To me it seems like all but the last condition (perhaps with an addition
for the cv-qualifiers) are superfluous, since most derived objects of
the same type should have the same size and are of the same size, but
there might be some subtle points I am missing.

 

[Ron Natalie]

Hi



Um... what was that famous saying again? "Chapter and verse, please?"
I don't see anything that would forbid explicitly calling the destructor for
objects with automatic storage duration. On the contrary, the example in
12.4(14) seems to suggest that it's perfectly fine.

It's fine provided you assure that you don't destruct the object again.
The placement new that follows would provide for that.

Agreed, but only because I think there are no guarantees about alignment.

or size.

 

[Markus Moll]

Hi

3.8 §7:

Thanks... in fact, 3.8(8) gives the answer:

If a program ends the lifetime of an object of type T with static (3.7.1) or
automatic (3.7.2) storage duration and if T has a non-trivial destructor,
the program must ensure that an object of the original type occupies that
same storage location when the implicit destructor call takes place;
otherwise the behavior of the program is undefined. This is true even if
the block is exited with an exception.

This pretty much sums it up.

Markus

 

[Markus Moll]

Hi

Thanks... in fact, 3.8(8) gives the answer:

If a program ends the lifetime of an object of type T with static (3.7.1)
or automatic (3.7.2) storage duration and if T has a non-trivial
destructor, the program must ensure that an object of the original type
occupies that same storage location when the implicit destructor call
takes place; otherwise the behavior of the program is undefined. This is
true even if the block is exited with an exception.
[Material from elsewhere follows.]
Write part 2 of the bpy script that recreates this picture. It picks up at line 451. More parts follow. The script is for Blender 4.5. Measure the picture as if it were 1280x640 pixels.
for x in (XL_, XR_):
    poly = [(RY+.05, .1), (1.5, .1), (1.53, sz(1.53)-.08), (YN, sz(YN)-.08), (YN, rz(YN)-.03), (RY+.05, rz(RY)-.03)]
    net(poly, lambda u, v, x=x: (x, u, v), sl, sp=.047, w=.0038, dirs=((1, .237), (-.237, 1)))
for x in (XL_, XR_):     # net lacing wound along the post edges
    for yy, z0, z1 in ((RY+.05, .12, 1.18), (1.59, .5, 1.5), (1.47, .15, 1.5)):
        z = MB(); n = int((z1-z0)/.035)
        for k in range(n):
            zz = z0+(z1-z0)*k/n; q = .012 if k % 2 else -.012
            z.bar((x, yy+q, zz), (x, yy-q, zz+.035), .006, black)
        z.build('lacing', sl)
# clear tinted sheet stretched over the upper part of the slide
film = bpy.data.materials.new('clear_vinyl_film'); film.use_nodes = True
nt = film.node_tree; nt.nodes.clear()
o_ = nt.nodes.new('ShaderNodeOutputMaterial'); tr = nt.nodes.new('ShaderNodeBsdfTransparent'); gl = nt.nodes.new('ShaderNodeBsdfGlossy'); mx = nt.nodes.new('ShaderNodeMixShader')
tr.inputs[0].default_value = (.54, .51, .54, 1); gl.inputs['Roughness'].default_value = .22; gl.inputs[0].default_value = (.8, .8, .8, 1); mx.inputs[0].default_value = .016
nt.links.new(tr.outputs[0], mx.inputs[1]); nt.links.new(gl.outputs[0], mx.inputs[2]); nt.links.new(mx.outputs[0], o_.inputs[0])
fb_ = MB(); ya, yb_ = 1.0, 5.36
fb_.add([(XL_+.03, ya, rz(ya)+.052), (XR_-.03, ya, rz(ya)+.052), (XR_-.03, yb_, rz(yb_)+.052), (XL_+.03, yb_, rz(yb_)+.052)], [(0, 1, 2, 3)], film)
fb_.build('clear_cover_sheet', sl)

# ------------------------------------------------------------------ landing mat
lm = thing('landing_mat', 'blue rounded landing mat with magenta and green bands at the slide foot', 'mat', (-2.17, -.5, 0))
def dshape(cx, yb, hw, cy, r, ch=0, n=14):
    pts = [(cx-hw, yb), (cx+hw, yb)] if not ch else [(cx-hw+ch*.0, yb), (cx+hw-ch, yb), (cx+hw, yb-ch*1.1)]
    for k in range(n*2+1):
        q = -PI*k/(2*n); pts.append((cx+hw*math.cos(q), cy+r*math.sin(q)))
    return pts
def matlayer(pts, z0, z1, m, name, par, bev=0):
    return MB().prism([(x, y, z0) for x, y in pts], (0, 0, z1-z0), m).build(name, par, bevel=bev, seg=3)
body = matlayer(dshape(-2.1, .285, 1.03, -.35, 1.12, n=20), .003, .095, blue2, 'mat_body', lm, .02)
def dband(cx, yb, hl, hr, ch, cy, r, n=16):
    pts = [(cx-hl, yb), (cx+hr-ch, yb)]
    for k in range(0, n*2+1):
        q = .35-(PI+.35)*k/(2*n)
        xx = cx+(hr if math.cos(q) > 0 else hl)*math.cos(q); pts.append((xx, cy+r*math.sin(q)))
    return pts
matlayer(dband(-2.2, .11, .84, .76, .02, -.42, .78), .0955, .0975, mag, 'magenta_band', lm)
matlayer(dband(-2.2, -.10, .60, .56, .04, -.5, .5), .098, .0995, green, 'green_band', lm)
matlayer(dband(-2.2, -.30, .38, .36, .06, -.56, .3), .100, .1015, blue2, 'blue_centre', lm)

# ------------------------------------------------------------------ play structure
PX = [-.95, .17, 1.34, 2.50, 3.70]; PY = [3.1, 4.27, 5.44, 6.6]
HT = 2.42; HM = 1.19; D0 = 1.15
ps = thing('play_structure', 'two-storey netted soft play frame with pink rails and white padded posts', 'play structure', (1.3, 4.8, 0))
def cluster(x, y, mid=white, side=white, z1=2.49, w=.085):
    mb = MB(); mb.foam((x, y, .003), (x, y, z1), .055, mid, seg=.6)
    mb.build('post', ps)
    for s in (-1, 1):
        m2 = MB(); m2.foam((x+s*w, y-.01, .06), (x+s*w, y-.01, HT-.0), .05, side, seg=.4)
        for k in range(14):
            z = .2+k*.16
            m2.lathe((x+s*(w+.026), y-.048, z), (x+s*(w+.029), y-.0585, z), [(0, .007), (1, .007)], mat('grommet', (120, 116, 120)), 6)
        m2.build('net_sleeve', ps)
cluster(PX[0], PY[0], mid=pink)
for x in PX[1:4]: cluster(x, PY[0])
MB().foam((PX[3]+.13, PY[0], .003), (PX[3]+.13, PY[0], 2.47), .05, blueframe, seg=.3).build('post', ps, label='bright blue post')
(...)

This pretty much sums it up.

Um... sorry... forgot to post the important part, which would be the example
below that paragraph:

class T { };
struct B {
ËœB();
};
void h() {
B b;
new (&b) T;
} // undefined behavior at block exit

It pretty much makes it clear that (temporarily) using the space for objects
of different types is well-defined, only when the destructor is called,
types must match again. (I know how examples are non-normative...)

Markus

 

[James Kanze]

On 2007-10-23 11:25, James Kanze wrote:

[...]

3.8 §7:

"If, after the lifetime of an object has ended and before the storage
which the object occupied is reused or released, a new object is created
at the storage location which the original object, a pointerthat pointed
to the original object, a reference that referred to the original
object, or a name of the original object will automaticalle refer to the
new object and, once the lifetime of the new object has started, can be
used to manipulate the new object, if:

* the storage of the new object exactly overlays the storage location
which the original object occupied, and

* the new object is of the same type as the original object (ignoring
the top-level cv-qualifiers), and

* the original object was a most derived object (1.8)of type T and the
new object is a most derived object of type T (that is, they are not
base class subobjects)."

To me it seems like all but the last condition (perhaps with an addition
for the cv-qualifiers) are superfluous, since most derived objects of
the same type should have the same size and are of the same size, but
there might be some subtle points I am missing.

I think they're also trying to disallow things like:

p->~B() ;
new ( p + i ) B ;

where the new object is created in the same storage, but with a
different start address. I think that the goal is (was) to
allow something like my example, but nothing else.

When all is said and done, given the possibility of exceptions
from a constructor, I'd say that there would really be no harm
in disallowing even my example. The simple answer is "don't do
it". Regardless of what the standard says.